Kudrin could have done better by creating compelling investment opportunities and sweetened the deal with an amnesty. It is about time he created a number of investment funds for attracting investment into land, agriculture, creation of new industry and home enterprise. The focus of these investments must be the creation and support of small-and medium-sized companies. The Russian government must display faith in Russian entrepreneurs and Russian opportunities by allocating no less than $50 billion over the next five years to these objectives A sizeable commitment of this scale alone would unlock the Russian opportunity and bring substantial investor capital to accompany government commitment.
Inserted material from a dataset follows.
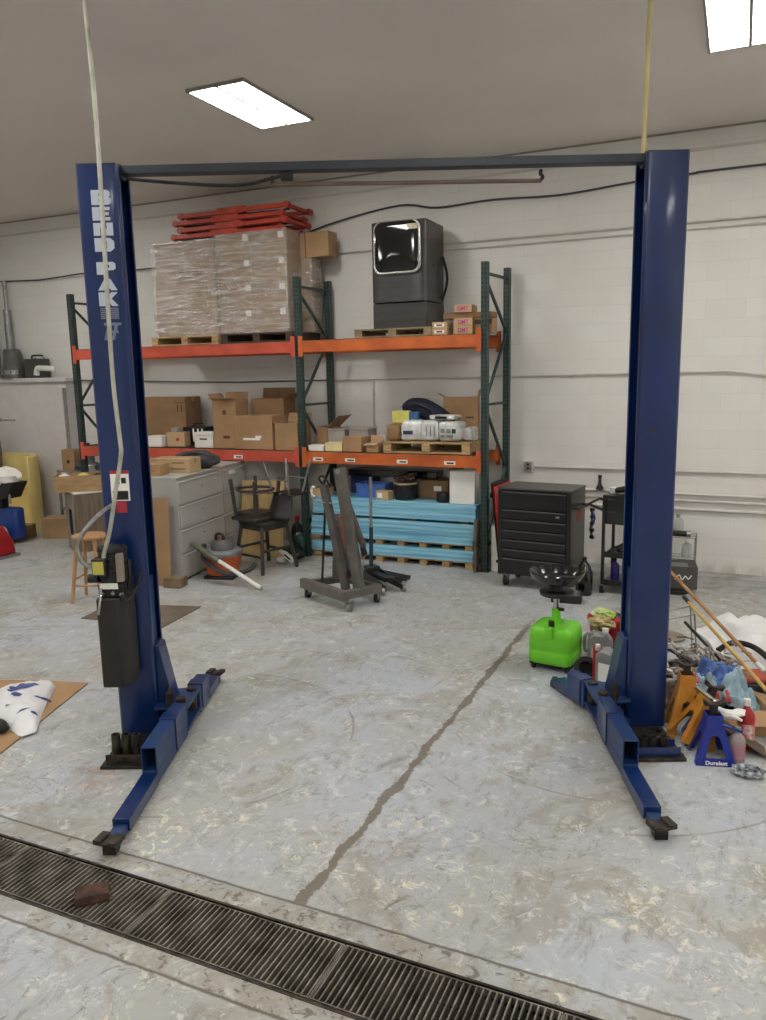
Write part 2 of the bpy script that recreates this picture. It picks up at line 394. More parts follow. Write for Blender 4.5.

An amnesty could be an important element in that approach.

For nearly a decade, foreign businesses have been drawn to Russia because of its geopolitical, historic and intellectual strengths. They have been driven back by the corrupt bureaucracy and strong-arm tactics of a handful of Russian business tycoons that work in cahoots with equally corrupt politicians. More than an amnesty, investors — foreign and Russians alike — need protection from corrupt bureaucrats and industrial-banking rackets run by oligarchs.

Kudrin must turn his attention to fiscal policing of national civil services to curb corruption and work closely with prosecutors to weaken the oligarchy. Only then can he build confidence in the government and system, in its fairness and strength, to create opportunity and defend investors and entrepreneurs from rogues. The hoarders of capital can only be drawn by an opportunity that no investor would want to miss.

After all, who is afraid of Alexei Kudrin?